Ernestine Schumann-Heink, soprano, gave her estate at Grossmont, Calif., valued at $230,000, to the disabled American Veterans of the World War. They will use it as a rest home. Said she at a dinner of disabled veterans in Minneapolis: "I make this gift . . . because you called me 'Mother'. . . . Six years ago in Minneapolis you disabled men drank a silent toast to the two sons I lost in the War--one on the American side and the other on the German. May you all go to California and rest in the most glorious spot I know of."

Sergius Cholmberg, scapegrace grandson of the late Count Leo Tolstoy and son of the Count's daughter Anna, was arrested and tried on a charge of burglary last week in Prague, Czechoslovakian capital. When he wept, begged for mercy, and said that he had read none of his grandfather's writings, the Magistrate let him off with a suspended sentence.

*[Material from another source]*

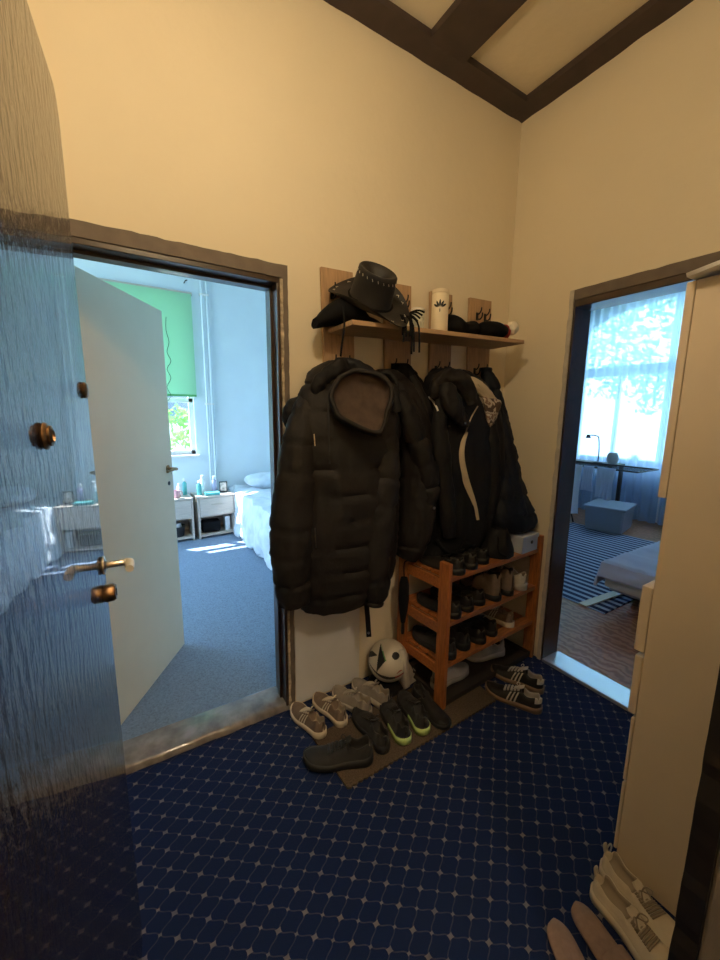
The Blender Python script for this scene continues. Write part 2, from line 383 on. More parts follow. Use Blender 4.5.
for a in ((WX0, WZ0, WX0+.05, WZ1), (WX1-.05, WZ0, WX1, WZ1), (WX0, WZ0, WX1, WZ0+.05), (WX0, WZ1-.05, WX1, WZ1), (-1.84, WZ0, -1.78, WZ1), (WX0, 1.58, WX1, 1.63)):
    box(bm, a[0], y0, a[1], a[2], y1, a[3], bev=.004)
s_ = B(WX0-.03, BY-.05, WZ0-.03, WX1+.03, BY+.06, WZ0, bev=.006)
window('window_1', bm, [('pane', B(WX0+.04, BY+.083, WZ0+.04, WX1-.04, BY+.087, WZ1-.04), glass), ('window_sill', s_, white)], white)
bm = bmesh.new()
for a in ((1.74, .4, 1.80, 2.9), (3.19, .4, 3.25, 2.9), (1.74, .4, 3.25, .46), (1.74, 2.84, 3.25, 2.9), (2.47, .4, 2.53, 2.9)): box(bm, -3.40, a[0], a[1], -3.35, a[2], a[3])
window('window_added', bm, [('pane', B(-3.377, 1.78, .44, -3.373, 3.21, 2.86), glass)], white)  # unseen side window, added to let more daylight into the bedroom

struct('shade_slab', B(-3.6, BY+.161, 2.86, .14, BY+.74, 2.98), whitewall)     # unseen slab added outside to keep sun off the upper blind
# ---- right bedroom
def arch_pane():
    pb_ = bmesh.new(); pts = [(VY0+.03, VZ0+.03), (VY1-.03, VZ0+.03)]
    for i in range(25):
        t = 1-i/24; pts.append((VY0+.03+(VY1-VY0-.06)*t, VZ1-.42+.38*math.sqrt(max(0, 1-(2*t-1)**2))))
    A_ = [pb_.verts.new((RX+.073, y, z)) for y, z in pts]; B_ = [pb_.verts.new((RX+.077, y, z)) for y, z in pts]
    pb_.faces.new(A_); pb_.faces.new(B_[::-1])
    for j in range(len(pts)): k = (j+1) % len(pts); pb_.faces.new((A_[j], B_[j], B_[k], A_[k]))
    return pb_
RX, RY0, RY1 = 4.25, -2.6, 2.3
VY0, VY1, VZ0, VZ1 = -.45, 1.95, .78, 3.1
bm = bmesh.new()
box(bm, RX, RY0, -.1, RX+.16, VY0, 3.5); box(bm, RX, VY1, -.1, RX+.16, RY1, 3.5); box(bm, RX, VY0, -.1, RX+.16, VY1, VZ0)
rs = []          # arched head over the window
K = 24
for i in range(K+1):
    t = i/K; y = VY0+(VY1-VY0)*t; z = VZ1-.38+.38*math.sqrt(max(0, 1-(2*t-1)**2)) if True else VZ1
    rs.append([Vector((RX, y, z)), Vector((RX+.16, y, z)), Vector((RX+.16, y, 3.5)), Vector((RX, y, 3.5))])
rings(bm, rs)
struct('wall_second_bedroom_back', bm, whitewall)
struct('wall_second_bedroom_left', B(.14, RY1, -.1, RX+.16, RY1+.1, 3.5), whitewall)
struct('wall_second_bedroom_right', B(.14, RY0-.1, -.1, RX+.16, RY0, 3.5), whitewall)
bm = bmesh.new()
box(bm, .14, RY0, -.1, .152, DR0-.03, 3.5); box(bm, .14, DR1+.010, -.1, .152, RY1, 3.5); box(bm, .14, DR0-.03, DRT+.035, .152, DR1+.010, 3.5)
struct('wall_second_bedroom_front', bm, whitewall)
struct('floor_second_bedroom', B(.12, RY0, -.1, RX, RY1, .004), parq)
struct('ceiling_second_bedroom', B(.10, RY0-.1, 3.36, RX+.16, RY1+.1, 3.5), whitewall)
bm = bmesh.new(); x0, x1 = RX+.05, RX+.10
for a in ((VY0, VZ0, VY0+.06, 2.9), (VY1-.06, VZ0, VY1, 2.9), (VY0, VZ0, VY1, VZ0+.07), (VY0, 2.06, VY1, 2.20), (.72, VZ0, .80, 3.1), (1.36, VZ0, 1.41, 2.06), (.1, VZ0, .15, 2.06)):
    box(bm, x0, a[0], a[1], x1, a[2], a[3], bev=.004)
rs = []
for i in range(K+1):
    t = i/K; y = VY0+(VY1-VY0)*t; z = VZ1-.38+.38*math.sqrt(max(0, 1-(2*t-1)**2))
    rs.append([Vector((x0, y, z-.07)), Vector((x1, y, z-.07)), Vector((x1, y, z+.01)), Vector((x0, y, z+.01))])
rings(bm, rs)
window('window_3', bm, [('pane', arch_pane(), glass), ('window_sill', B(RX-.08, VY0-.05, VZ0-.04, RX+.06, VY1+.05, VZ0, bev=.008), white)], white)

# ---- outdoors
struct('ground', B(-12, -9, -.9, 16, 16, -.85), mat('lawn', (.16, .20, .09), .9, var=.5, vscale=3))
# ================================================================== BIG THINGS
# ---- open glossy entry door (in front, left)
LH = Vector((-2.192, -1.477, 0)); LE = Vector((-2.121, -.615, 0)); LW = (LE-LH).length; LA_ = atan2(LE.y-LH.y, LE.x-LH.x)
d1 = thing('door_1', 'tall open black gloss-painted entry door leaf at the left edge', 'door', LH, LA_); d1['kind'] = 'structure'
bm = bmesh.new()      # local: x along leaf, -y faces the camera
edge = [(0, .02), (LW, .02), (LW, 2.0), (LW-.012, 2.035), (LW-.03, 2.05), (0, 2.06)]
a = [bm.verts.new((x, 0, z)) for x, z in edge]; b = [bm.verts.new((x, .042, z)) for x, z in edge]
bm.faces.new(a); bm.faces.new(b[::-1])
for j in range(len(edge)): bm.faces.new((a[j], b[j], b[(j+1) % len(edge)], a[(j+1) % len(edge)]))
bmesh.ops.bevel(bm, geom=[e for e in bm.edges if abs(e.verts[0].co.y-e.verts[1].co.y) < .001], offset=.003, segments=2, affect='EDGES')
obj('door_leaf', bm, leafm, d1)
h = obj('door_handle', LA([(0, 0), (.019, 0), (.021, -.003), (.02, -.006), (.011, -.008), (.0075, -.012), (.0075, -.050), (.0, -.050)], 20, (LW-.045, 0, 1.112), 'Y'), steel, d1, True)
obj('lever', T([(LW-.045, -.042, 1.112), (LW-.046, -.052, 1.112), (LW-.056, -.055, 1.111), (LW-.070, -.055, 1.109), (LW-.080, -.055, 1.108)], [.008, .0095, .0095, .009, .0085], 12, 3), mat('ivory_lever', (.75, .70, .58), .3), h, True)
k = obj('lock_cylinder', LA([(0, 0), (.018, 0), (.020, -.004), (.0195, -.018), (.016, -.023), (0, -.023)], 24, (LW-.050, 0, 1.048), 'Y'), brass, d1, True)
obj('keyhole', B(LW-.052, -.0245, 1.040, LW-.048, -.022, 1.056), blackmetal, k)
obj('peephole', LA([(0, 0), (.016, 0), (.018, -.003), (.0165, -.006), (.013, -.007), (.0135, -.010), (.008, -.012), (.007, -.009), (0, -.009)], 24, (LW-.40, 0, 1.415), 'Y'), brass, d1, True)
obj('rose', LA([(0, 0), (.016, 0), (.017, -.004), (.013, -.008), (0, -.009)], 24, (LW-.055, 0, 1.49), 'Y'), brass, d1, True)
# ---- cream bedroom door, open into the left bedroom
BH = Vector((-2.238, .165, 0)); BE = Vector((-1.818, .842, 0)); BW = (BE-BH).length
d2 = thing('door_2', 'plain cream flush door standing open into the blue-lit left bedroom', 'door', BH, atan2(BE.y-BH.y, BE.x-BH.x)); d2['kind'] = 'structure'
obj('door_leaf', B(0, 0, .012, BW, .04, 2.0, bev=.003), creamdoor, d2)
h = obj('door_handle', LA([(0, .01), (.02, 0), (.022, -.004), (.012, -.008), (.0085, -.012), (.0085, -.05), (0, -.05)], 18, (BW-.055, 0, 1.135), 'Y'), brass, d2, True)
obj('lever', T([(BW-.055, -.045, 1.135), (BW-.065, -.055, 1.135), (BW-.10, -.055, 1.137), (BW-.165, -.052, 1.132)], [.009, .009, .008, .007], 10, 3), brass, h, True)
h = obj('door_handle', LA([(0, .03), (.02, .04), (.022, .044), (.012, .048), (.0085, .052), (.0085, .09), (0, .09)], 18, (BW-.055, 0, 1.135), 'Y'), brass, d2, True)
obj('lever', T([(BW-.055, .085, 1.135), (BW-.065, .095, 1.135), (BW-.10, .095, 1.137), (BW-.165, .092, 1.132)], [.009, .009, .008, .007], 10, 3), brass, h, True)
obj('keyhole', LA([(0, .001), (.012, 0), (.012, -.003), (0, -.003)], 16, (BW-.055, 0, 1.05), 'Y'), blackmetal, d2, True)
for z in (.25, 1.75): obj('hinge', LA([(0, z-.05), (.008, z-.05), (.008, z+.05), (0, z+.05)], 10, (-.004, .0, 0)), steel, d2, True)

# ---- cream cupboard on the right
CX, CY0, CY1 = -.787, YE+.012, -1.20
cab = thing('cupboard', 'tall narrow cream laminate cupboard seen from its plain side at the right', 'cupboard', ((CX-.01)/2-.005, (CY0+CY1)/2, 0))
def cl(v): o = cab.location; return v
def cb(x0, y0, z0, x1, y1, z1, bev=.002):
    ox, oy = cab.location.x, cab.location.y
    return B(x0-ox, y0-oy, z0, x1-ox, y1-oy, z1, bev=bev)
obj('side_panel', cb(CX, CY0, 0, CX+.018, CY1, 1.795), cabm, cab)
obj('side_panel', cb(-.03, CY0, 0, -.012, CY1, 1.795), cabm, cab)
obj('top_panel', cb(CX+.018, CY0, 1.777, -.03, CY1, 1.795), cabm, cab)
obj('back_panel', cb(CX+.018, CY0, .03, -.03, CY0+.01, 1.777), cabm, cab)
obj('shelf', cb(CX+.018, CY0+.01, 1.215, -.03, CY1, 1.233), cabm, cab)
obj('shelf', cb(CX+.018, CY0+.01, .955, -.03, CY1, .973), cabm, cab)
for x0, x1 in ((CX+.001, -.401), (-.397, -.013)):
    dd = obj('door', cb(x0, CY1+.002, 1.225, x1, CY1+.022, 1.794, .003), cabm, cab)
    obj('knob', LA([(0, .0), (.006, .0), (.006, .012), (.013, .018), (.012, .026), (0, .028)], 16, ((x1-.03 if x0 < -.5 else x0+.03)-cab.location.x, CY1+.022-cab.location.y, 1.35), 'Y'), steelw, dd, True)
for z0, z1, dy in ((.752, .958, .030), (.545, .738, .024), (.31, .532, .012), (.05, .30, .012)):
    dd = obj('drawer', cb(CX+.001, CY1+.002, z0, -.013, CY1+dy, z1, .004), cabm, cab)
    obj('drawer_handle', T([(-.5-cab.location.x, CY1+dy-cab.location.y, (z0+z1)/2), (-.49-cab.location.x, CY1+dy+.02-cab.location.y, (z0+z1)/2), (-.32-cab.location.x, CY1+dy+.02-cab.location.y, (z0+z1)/2), (-.31-cab.location.x, CY1+dy-cab.location.y, (z0+z1)/2)], .004, 8), steelw, dd, True)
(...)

W. R. Morris who, as head of Morris Motors, bears the relation to British motor manufacture of Henry Ford to the U. S., last week found himself obliged to dispose of $4,750,000. Last year the company earned $6,500,000. After taxes and preferred dividends the $4,750,000 remained for the common stockholders. Since Mr. Morris is the company's sole common stockholder, he might have assigned himself all the sum. Instead, he ordered it applied to company surplus.